*Data segment*:
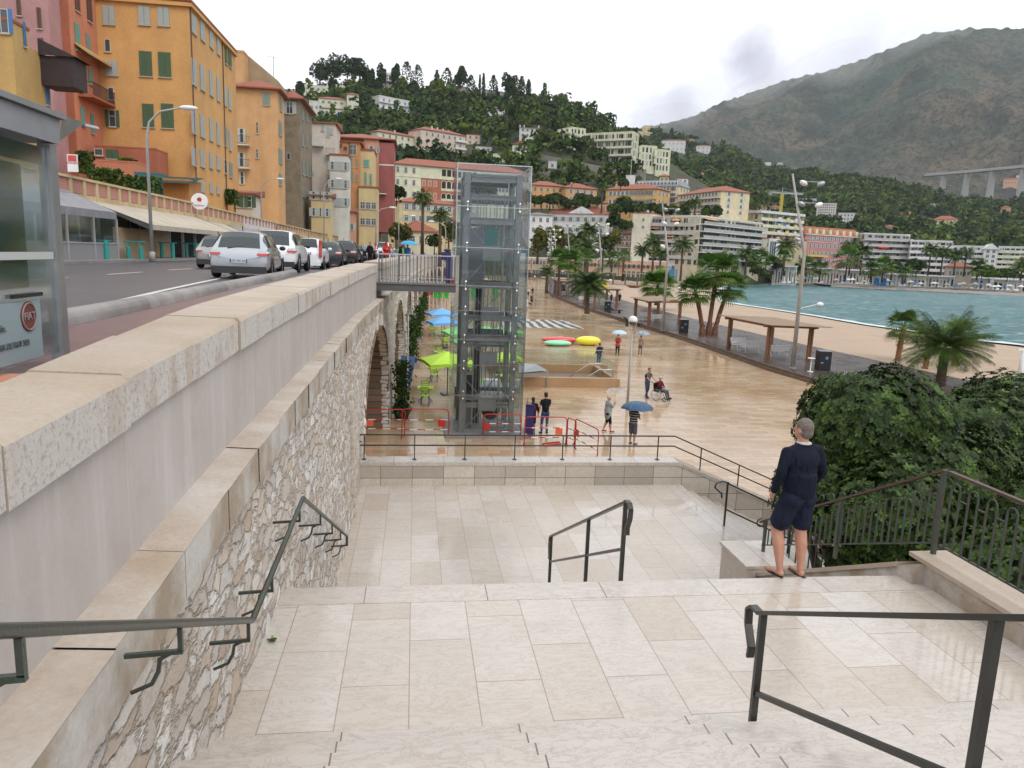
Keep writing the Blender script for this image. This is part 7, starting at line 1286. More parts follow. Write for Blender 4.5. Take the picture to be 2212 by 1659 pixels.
def car(name,label,x,y,rz,paint,L=4.3,Wd=1.78,Hh=1.48,kind='hatch',group='cars on the quay road',plate=True,lamp='w'):
 """rear at local y=0, front at y=L, x across"""
 t=thing(name,label,'car',(x,y,rz_(y)+.008),rz,group,local=True);hw=Wd/2;zb=.20 if kind!='suv' else .26;belt=Hh*(.62 if kind!='suv' else .60)
 rk={'hatch':.50,'suv':.42,'boxy':.16,'sedan':.95}[kind];f=L
 S=[(0.0,zb+.14,belt*.70,belt*.72,hw*.80,hw*.78,hw*.74),(.07,zb,belt*.93,belt*.95,hw*.93,hw*.88,hw*.80),(.16,zb,belt,belt*1.03,hw*.97,hw*.93,hw*.78),(rk*.6+.14,zb,belt,belt+(Hh-belt)*.62,hw,hw*.95,hw*.72),(rk+.20,zb,belt,Hh*.965,hw,hw*.96,hw*.68),(rk+.45,zb,belt,Hh*.99,hw,hw*.97,hw*.67),
   (L*.40,zb,belt,Hh,hw,hw*.97,hw*.67),(L*.42,zb,belt,Hh,hw,hw*.97,hw*.67),(L*.58,zb,belt*.99,Hh*.975,hw,hw*.97,hw*.66),(L*.72,zb,belt*.97,belt*1.10,hw,hw*.96,hw*.70),(L*.76,zb,belt*.95,belt*.98,hw,hw*.95,hw*.72),(L*.92,zb,belt*.82,belt*.84,hw*.95,hw*.88,hw*.70),(L*.985,zb+.05,belt*.62,belt*.64,hw*.82,hw*.74,hw*.6),(L,zb+.14,belt*.48,belt*.5,hw*.7,hw*.64,hw*.5)]
 def sec(s):
  y,z0,zs,zr,wl,wb,wr=s;p=[(0,z0),(wl*.8,z0),(wl*.985,z0+.10),(wl,(z0+zs)*.5),(wb*.99,zs-.05),(wb*.97,zs)]
  p+=[(wb+(wr-wb)*.12,zs+(zr-zs)*.12),(wr+(wb-wr)*.16,zs+(zr-zs)*.86),(wr*.88,zr-(zr-zs)*.03),(wr*.5,zr+.012),(0,zr+.018)];return[(a,y,b)for a,b in p]+[(-a,y,b)for a,b in p[-2:0:-1]]
 secs=[sec(s)for s in S];n=len(secs[0]);V=[p for s in secs for p in s];Fb=[tuple(range(n-1,-1,-1)),tuple((len(S)-1)*n+i for i in range(n))];glass=MB()
 for i in range(len(S)-1):
  for j in range(n):
   q=(i*n+j,i*n+(j+1)%n,(i+1)*n+(j+1)%n,(i+1)*n+j);Fb.append(q);side=j in(6,13);top=j in(8,9,10,11)
   if(side and 3<=i<=8 and i!=6)or(top and((kind!='sedan' and 2<=i<=3)or(kind=='sedan' and i==3)or i==8)):
    c=[Vector(V[k])for k in q];m=sum(c,Vector())/4;nr=(c[1]-c[0]).cross(c[3]-c[0]).normalized();nr=nr if nr.dot(m-Vector((0,m.y,belt*.8)))>0 else-nr;glass.add([m+(p-m)*(.90 if side else 1.0)+nr*.008 for p in c],[(0,1,2,3)])
 b=MB();b.add(V,Fb);o=b.build('body',paint,t,True);sm=o.modifiers.new('s','SUBSURF');sm.levels=1;sm.render_levels=1;o.data.polygons.foreach_set('use_smooth',[True]*len(o.data.polygons))
 glass.build('windows',CGLASS,t)
 g=MB();g.box(-hw*.90,-.015,zb-.02,hw*.90,.20,zb+.20);g.build('rear_bumper',GREYP if kind!='boxy' else paint,t)
 R=.32 if kind!='suv' else .37
 for yy in(L*.19,L*.81):
  for s in(-1,1):
   g=MB();rt=Matrix.Rotation(math.pi/2,3,'Y');q=[];xo=s*(hw-.10)
   for(r,d)in((R*.66,-.10),(R*.95,-.10),(R,-.06),(R,.06),(R*.95,.105),(R*.68,.105)):q.append((r,d))
   n2=20;base=len(g.v)
   for r,d in q:
    for k in range(n2):a=2*math.pi*k/n2;g.v.append((xo+s*d,yy+r*math.cos(a),R+r*math.sin(a)))
   for i in range(len(q)-1):
    for k in range(n2):g.f.append((i*n2+k,i*n2+(k+1)%n2,(i+1)*n2+(k+1)%n2,(i+1)*n2+k));g.m.append(0)
   g.add([(xo-s*.10,yy+R*.67*math.cos(a*.3142),R+R*.67*math.sin(a*.3142))for a in range(20)],[tuple(range(20))]);g.build('tyre',RUBR,t,True)
   g=MB();
   for k in range(7):a=k*2*math.pi/7;c_,s_=math.cos(a),math.sin(a);g.obox((xo+s*.07,yy+R*.34*c_,R+R*.34*s_),(.012,0,0),(0,R*.33*c_,R*.33*s_),(0,-s_*.035,c_*.035))
   g.box(xo-.0,yy-.05,R-.05,xo+s*.09,yy+.05,R+.05);g.build('rim',RIMM,t)
   g=MB();xa=s*(hw+.004);pts=[(xa,yy+(R+.07)*math.cos(a*math.pi/12),R+(R+.07)*math.sin(a*math.pi/12))for a in range(-3,16)];pin=[(xa,yy+(R-.01)*math.cos(a*math.pi/12),R+(R-.01)*math.sin(a*math.pi/12))for a in range(-3,16)];g.add(pts+pin,[(k,k+1,19+k+1,19+k)for k in range(18)]);g.build('wheel_arch',GREYP if kind=='suv' else BLACK,t)
 for s in(-1,1):
  g=MB()
  if kind=='boxy':g.box(s*hw*.80,-.03,belt*.62,s*hw*.97,.12,Hh*.93)
  elif kind=='sedan':g.box(s*hw*.62,-.02,belt*.74,s*hw*.93,.1,belt*.9)
  else:g.mat(0).add([(s*hw*.60,.0,belt*.81),(s*hw*.92,.02,belt*.79),(s*hw*.93,.05,belt*.875),(s*hw*.60,.02,belt*.875),(s*hw*.99,.32,belt*.855),(s*hw*.985,.34,belt*.89)],[(0,1,2,3),(1,4,5,2)]);g.mat(1).add([(s*hw*.60,.02,belt*.876),(s*hw*.93,.05,belt*.876),(s*hw*.88,.07,belt*.97),(s*hw*.64,.04,belt*.96),(s*hw*.985,.34,belt*.891),(s*hw*.93,.22,belt*.95)],[(0,1,2,3),(1,4,5,2)])
  o=g.build('tail_lamp',[REDL,HEADL],t)
  g=MB();g.ell((s*(hw+.10),L*.60,belt+.06),(.11,.07,.08),10,6);g.build('mirror',paint if kind=='boxy' else BLACK,t,True)
  g=MB();g.ell((s*hw*.62,L-.10,belt*.62),(.17,.10,.08),10,6);g.build('headlamp',HEADL,t,True)
 if plate:
  g=MB();pz=.52 if kind!='boxy' else .72;g.mat(0).box(-.26,-.035,pz,.26,-.016,pz+.115);g.mat(1).box(-.26,-.037,pz,-.22,-.0355,pz+.115);g.mat(1).box(.22,-.037,pz,.26,-.0355,pz+.115);g.build('number_plate',[PLATE,BLUEP],t)
 g=MB();g.box(-.012,.9,Hh,.012,.93,Hh+.16);g.build('aerial',BLACK,t)
 if kind in('hatch','suv'):g=MB();g.bar((-.35,.12,belt*1.03),(.15,.20,belt*1.10),.02,.02);g.lathe([(.055,0),(.055,.01)],(0,0,0),12);g.build('rear_wiper',BLACK,t)
 return t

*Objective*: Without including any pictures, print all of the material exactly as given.

*Answer in full*:
Keep writing the Blender script for this image. This is part 7, starting at line 1286. More parts follow. Write for Blender 4.5. Take the picture to be 2212 by 1659 pixels.
def car(name,label,x,y,rz,paint,L=4.3,Wd=1.78,Hh=1.48,kind='hatch',group='cars on the quay road',plate=True,lamp='w'):
 """rear at local y=0, front at y=L, x across"""
 t=thing(name,label,'car',(x,y,rz_(y)+.008),rz,group,local=True);hw=Wd/2;zb=.20 if kind!='suv' else .26;belt=Hh*(.62 if kind!='suv' else .60)
 rk={'hatch':.50,'suv':.42,'boxy':.16,'sedan':.95}[kind];f=L
 S=[(0.0,zb+.14,belt*.70,belt*.72,hw*.80,hw*.78,hw*.74),(.07,zb,belt*.93,belt*.95,hw*.93,hw*.88,hw*.80),(.16,zb,belt,belt*1.03,hw*.97,hw*.93,hw*.78),(rk*.6+.14,zb,belt,belt+(Hh-belt)*.62,hw,hw*.95,hw*.72),(rk+.20,zb,belt,Hh*.965,hw,hw*.96,hw*.68),(rk+.45,zb,belt,Hh*.99,hw,hw*.97,hw*.67),
   (L*.40,zb,belt,Hh,hw,hw*.97,hw*.67),(L*.42,zb,belt,Hh,hw,hw*.97,hw*.67),(L*.58,zb,belt*.99,Hh*.975,hw,hw*.97,hw*.66),(L*.72,zb,belt*.97,belt*1.10,hw,hw*.96,hw*.70),(L*.76,zb,belt*.95,belt*.98,hw,hw*.95,hw*.72),(L*.92,zb,belt*.82,belt*.84,hw*.95,hw*.88,hw*.70),(L*.985,zb+.05,belt*.62,belt*.64,hw*.82,hw*.74,hw*.6),(L,zb+.14,belt*.48,belt*.5,hw*.7,hw*.64,hw*.5)]
 def sec(s):
  y,z0,zs,zr,wl,wb,wr=s;p=[(0,z0),(wl*.8,z0),(wl*.985,z0+.10),(wl,(z0+zs)*.5),(wb*.99,zs-.05),(wb*.97,zs)]
  p+=[(wb+(wr-wb)*.12,zs+(zr-zs)*.12),(wr+(wb-wr)*.16,zs+(zr-zs)*.86),(wr*.88,zr-(zr-zs)*.03),(wr*.5,zr+.012),(0,zr+.018)];return[(a,y,b)for a,b in p]+[(-a,y,b)for a,b in p[-2:0:-1]]
 secs=[sec(s)for s in S];n=len(secs[0]);V=[p for s in secs for p in s];Fb=[tuple(range(n-1,-1,-1)),tuple((len(S)-1)*n+i for i in range(n))];glass=MB()
 for i in range(len(S)-1):
  for j in range(n):
   q=(i*n+j,i*n+(j+1)%n,(i+1)*n+(j+1)%n,(i+1)*n+j);Fb.append(q);side=j in(6,13);top=j in(8,9,10,11)
   if(side and 3<=i<=8 and i!=6)or(top and((kind!='sedan' and 2<=i<=3)or(kind=='sedan' and i==3)or i==8)):
    c=[Vector(V[k])for k in q];m=sum(c,Vector())/4;nr=(c[1]-c[0]).cross(c[3]-c[0]).normalized();nr=nr if nr.dot(m-Vector((0,m.y,belt*.8)))>0 else-nr;glass.add([m+(p-m)*(.90 if side else 1.0)+nr*.008 for p in c],[(0,1,2,3)])
 b=MB();b.add(V,Fb);o=b.build('body',paint,t,True);sm=o.modifiers.new('s','SUBSURF');sm.levels=1;sm.render_levels=1;o.data.polygons.foreach_set('use_smooth',[True]*len(o.data.polygons))
 glass.build('windows',CGLASS,t)
 g=MB();g.box(-hw*.90,-.015,zb-.02,hw*.90,.20,zb+.20);g.build('rear_bumper',GREYP if kind!='boxy' else paint,t)
 R=.32 if kind!='suv' else .37
 for yy in(L*.19,L*.81):
  for s in(-1,1):
   g=MB();rt=Matrix.Rotation(math.pi/2,3,'Y');q=[];xo=s*(hw-.10)
   for(r,d)in((R*.66,-.10),(R*.95,-.10),(R,-.06),(R,.06),(R*.95,.105),(R*.68,.105)):q.append((r,d))
   n2=20;base=len(g.v)
   for r,d in q:
    for k in range(n2):a=2*math.pi*k/n2;g.v.append((xo+s*d,yy+r*math.cos(a),R+r*math.sin(a)))
   for i in range(len(q)-1):
    for k in range(n2):g.f.append((i*n2+k,i*n2+(k+1)%n2,(i+1)*n2+(k+1)%n2,(i+1)*n2+k));g.m.append(0)
   g.add([(xo-s*.10,yy+R*.67*math.cos(a*.3142),R+R*.67*math.sin(a*.3142))for a in range(20)],[tuple(range(20))]);g.build('tyre',RUBR,t,True)
   g=MB();
   for k in range(7):a=k*2*math.pi/7;c_,s_=math.cos(a),math.sin(a);g.obox((xo+s*.07,yy+R*.34*c_,R+R*.34*s_),(.012,0,0),(0,R*.33*c_,R*.33*s_),(0,-s_*.035,c_*.035))
   g.box(xo-.0,yy-.05,R-.05,xo+s*.09,yy+.05,R+.05);g.build('rim',RIMM,t)
   g=MB();xa=s*(hw+.004);pts=[(xa,yy+(R+.07)*math.cos(a*math.pi/12),R+(R+.07)*math.sin(a*math.pi/12))for a in range(-3,16)];pin=[(xa,yy+(R-.01)*math.cos(a*math.pi/12),R+(R-.01)*math.sin(a*math.pi/12))for a in range(-3,16)];g.add(pts+pin,[(k,k+1,19+k+1,19+k)for k in range(18)]);g.build('wheel_arch',GREYP if kind=='suv' else BLACK,t)
 for s in(-1,1):
  g=MB()
  if kind=='boxy':g.box(s*hw*.80,-.03,belt*.62,s*hw*.97,.12,Hh*.93)
  elif kind=='sedan':g.box(s*hw*.62,-.02,belt*.74,s*hw*.93,.1,belt*.9)
  else:g.mat(0).add([(s*hw*.60,.0,belt*.81),(s*hw*.92,.02,belt*.79),(s*hw*.93,.05,belt*.875),(s*hw*.60,.02,belt*.875),(s*hw*.99,.32,belt*.855),(s*hw*.985,.34,belt*.89)],[(0,1,2,3),(1,4,5,2)]);g.mat(1).add([(s*hw*.60,.02,belt*.876),(s*hw*.93,.05,belt*.876),(s*hw*.88,.07,belt*.97),(s*hw*.64,.04,belt*.96),(s*hw*.985,.34,belt*.891),(s*hw*.93,.22,belt*.95)],[(0,1,2,3),(1,4,5,2)])
  o=g.build('tail_lamp',[REDL,HEADL],t)
  g=MB();g.ell((s*(hw+.10),L*.60,belt+.06),(.11,.07,.08),10,6);g.build('mirror',paint if kind=='boxy' else BLACK,t,True)
  g=MB();g.ell((s*hw*.62,L-.10,belt*.62),(.17,.10,.08),10,6);g.build('headlamp',HEADL,t,True)
 if plate:
  g=MB();pz=.52 if kind!='boxy' else .72;g.mat(0).box(-.26,-.035,pz,.26,-.016,pz+.115);g.mat(1).box(-.26,-.037,pz,-.22,-.0355,pz+.115);g.mat(1).box(.22,-.037,pz,.26,-.0355,pz+.115);g.build('number_plate',[PLATE,BLUEP],t)
 g=MB();g.box(-.012,.9,Hh,.012,.93,Hh+.16);g.build('aerial',BLACK,t)
 if kind in('hatch','suv'):g=MB();g.bar((-.35,.12,belt*1.03),(.15,.20,belt*1.10),.02,.02);g.lathe([(.055,0),(.055,.01)],(0,0,0),12);g.build('rear_wiper',BLACK,t)
 return t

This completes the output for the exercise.